Household appliances and other debris picked by tsunami waves and carried off to open seas during the massive quake that hit northeast Japan on March last year could soon reach U.S. territories this year and next year.

The U.S. National Oceanic and Atmospheric Administration (NOAA) reported on Tuesday that refrigerators and television sets swept away by giant tsunami waves from Japan could appear near Hawaii by winter this year.

Other debris could also hit the shorelines of American West Coast by 2013, NOAA officials said, with the agency identifying Alaska, Oregon and Washington as the likely destinations of the wrecked materials, reminding the world of the devastation that Japan had endured when the magnitude-9 earthquake struck the nation.
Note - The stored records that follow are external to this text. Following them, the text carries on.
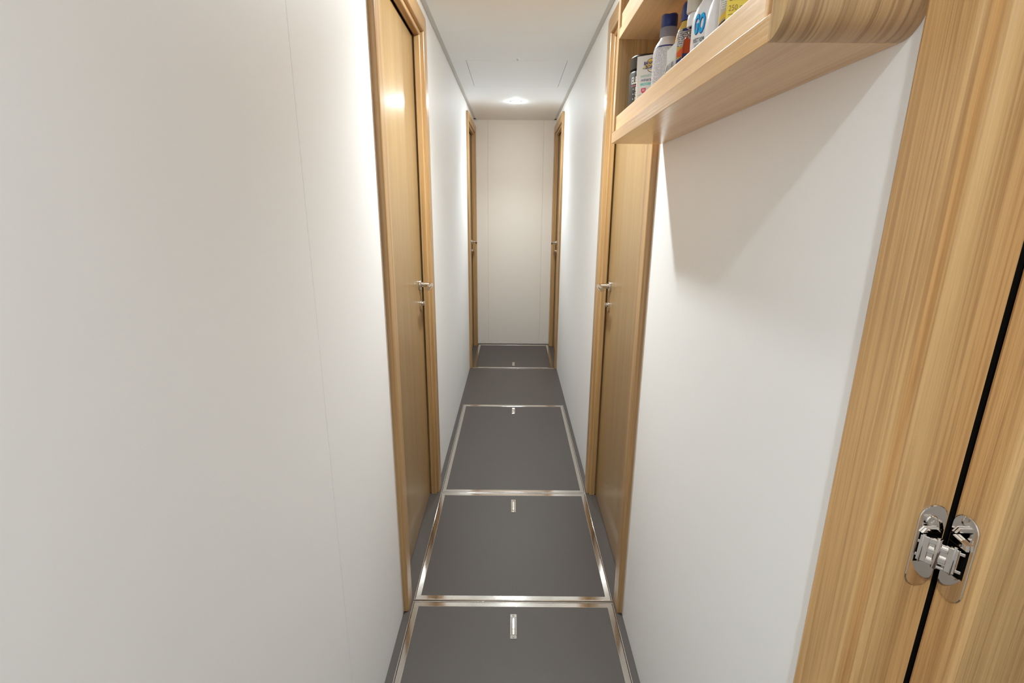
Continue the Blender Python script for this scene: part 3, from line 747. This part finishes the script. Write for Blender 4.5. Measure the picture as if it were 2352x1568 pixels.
# 9 patterned pouch
t = item('cream_tube', .2865, .7420, 'pearly white tube with gold arc and brown stripes beside the yellow carton', 'tube', -.15)
F = squeeze_tube(t, .0180, .1350, SWIRL, WHITE, d=.0120, caph=.016)
patch('label', -.0150, .0150, .072, .118, F, PRINT_GREY, t, n=14, m=8, bot=lambda x: .074)['label'] = 'white label with fine print'
patch('gold_arc', -.0160, .0160, .046, .056, F, YEL, t, n=16, lift=.0002, top=lambda x: .0735-26*(x-.004)**2, bot=lambda x: .0655-22*(x-.004)**2)
BRNI = plain('brown_ink', (.16, .10, .05))
for k in range(4):
    patch('brown_stripe', -.0155, .0155, 0, 0, F, BRNI, t, n=14, lift=.0002, top=lambda x, k=k: .0625-k*.0040-20*(x-.003)**2, bot=lambda x, k=k: .0605-k*.0040-22*(x-.003)**2)

# 10 yellow medicine carton
t = item('medicine_carton', .2815, .6720, 'bright yellow medicine carton lettered 250 mg, at the near end of the shelf', 'carton', -.12)
bm = bmesh.new(); box(bm, -.0270, .0270, -.0100, .0100, 0, .1050, bev=.0006)
obj('carton_body', bm, YELB, t, local=True)
F = flatf(.0100)
BRN = plain('brown_lettering', (.30, .19, .03))
put_text('lettering', '250 mg', .0085, -.0245, .0505, F, BRN, t, align='LEFT', sx=.8)
put_text('lettering', 'Lo', .0100, -.0245, .0615, F, BRN, t, align='LEFT', sx=.8)
patch('rule_line', -.0245, -.010, .0438, .0446, F, BRN, t, lift=.0001)

# ------------------------------------------------------------------ world, camera, render view
w = bpy.data.worlds.new('world'); sc.world = w; w.use_nodes = True
bg = w.node_tree.nodes['Background']; bg.inputs[0].default_value = (.97, .985, 1.0, 1); bg.inputs[1].default_value = 0.25
yaw, pitch, roll, f = 8.02771017e-04, 2.64694959e-01, 7.77755938e-03, 1135.68112
cy, sy, cp, sp, cr, sr = math.cos(yaw), math.sin(yaw), math.cos(pitch), math.sin(pitch), math.cos(roll), math.sin(roll)
fw = Vector((-sy*cp, cy*cp, -sp)); rt = Vector((cy, sy, 0)); up = rt.cross(fw)
r2 = rt*cr+up*sr; u2 = -rt*sr+up*cr
cam = bpy.data.cameras.new('camera'); co = bpy.data.objects.new('camera', cam); COL.objects.link(co)
M = Matrix((r2, u2, -fw)).transposed().to_4x4(); M.translation = (0, 0, 1.30)
co.matrix_world = M
cam.sensor_fit = 'HORIZONTAL'; cam.sensor_width = 36; cam.lens = f*36/2352; cam.clip_start = .01
sc.camera = co
sc.view_settings.view_transform = 'Standard'; sc.view_settings.look = 'None'
sc.view_settings.exposure = 0.68; sc.view_settings.gamma = 1.0; sc.view_settings.use_curve_mapping = False
sc.cycles.diffuse_bounces = 8; sc.cycles.max_bounces = 14; sc.cycles.sample_clamp_indirect = 6.0
sc.cycles.caustics_reflective = False
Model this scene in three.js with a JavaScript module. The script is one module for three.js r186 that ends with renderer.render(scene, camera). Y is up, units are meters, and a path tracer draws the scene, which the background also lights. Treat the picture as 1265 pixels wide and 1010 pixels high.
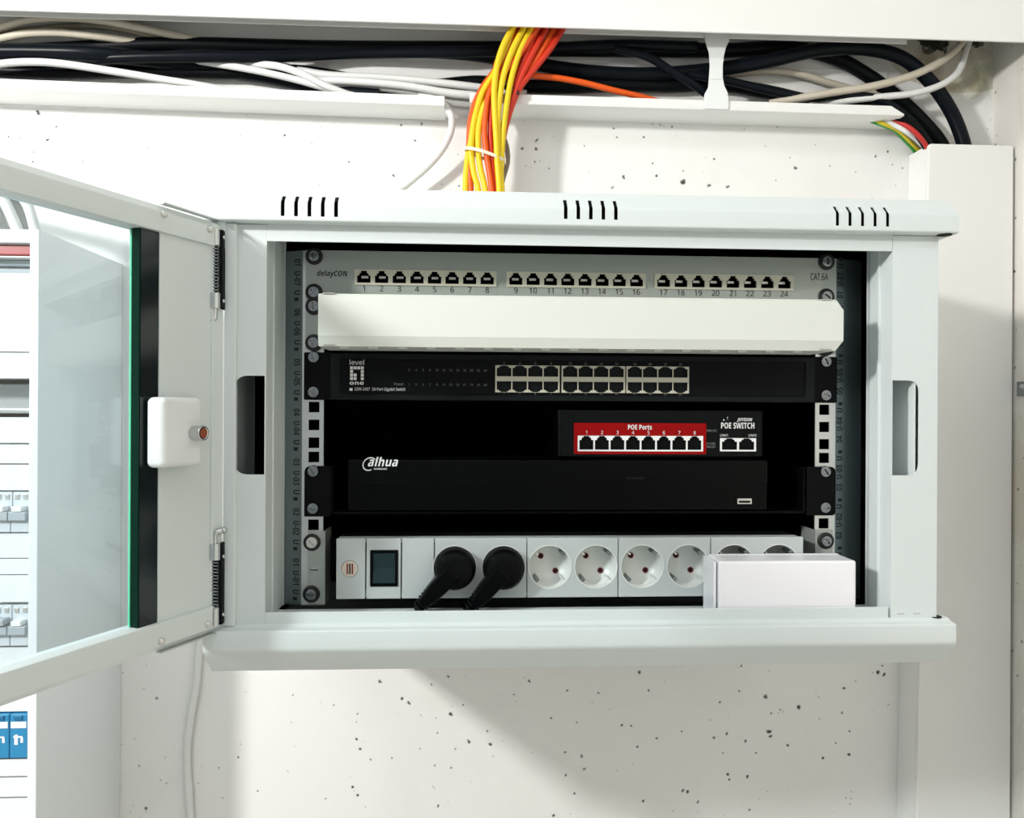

The Japanese government had estimated that more than 15,000 people were killed with scores listed as missing when the tsunami waves triggered by the epic quake reached the country's northeast coastlines and inundated many communities a few kilometres far into inland.

Ruth Yender of NOAA told the Associated Press that monitoring teams have been formed to look for the debris in Midway and other atolls dotting the Pacific Ocean.

Environmentalists have largely ruled out that the debris were contaminated by radiation but added that they pose some form of danger to marine creatures, specifically to monk seals that thrive in Hawaii.

According to Nicholas Mallos of the Ocean Conservancy, many of the debris were supposed to have been peeled off from a number of fishing villages in Japan, meaning fishing gears could damage coral reefs or trap and hurt marine animals the moment they wash ashore.

Experts said much of the estimated two million tonnes of debris carried off by the tsunami waves to the open seas may have either been dispersed or sunk months after the initial mass of garbage that they created in the immediate aftermath of the quake.

"But the major question is how much of that material has sank since last year, and how much of that remains afloat or still in the water column," Mallos told AP.

Last year, a Russian ship reported of debris sightings near west of Hawaii but ocean current experts suggested that by this time the chunks of garbage floating since the March disaster probably drifted apart, with only a fraction of them reaching the North American coastlines.

NOAA officials told AP that some 25 million tonnes of garbage were created by the Japan quake and only five percent of that would be able to reach shorelines as far as that of Canada.

Majority of the garbage would have been sucked down by ocean current and sunk near the east coast of Japan, with some littered along the way, experts said.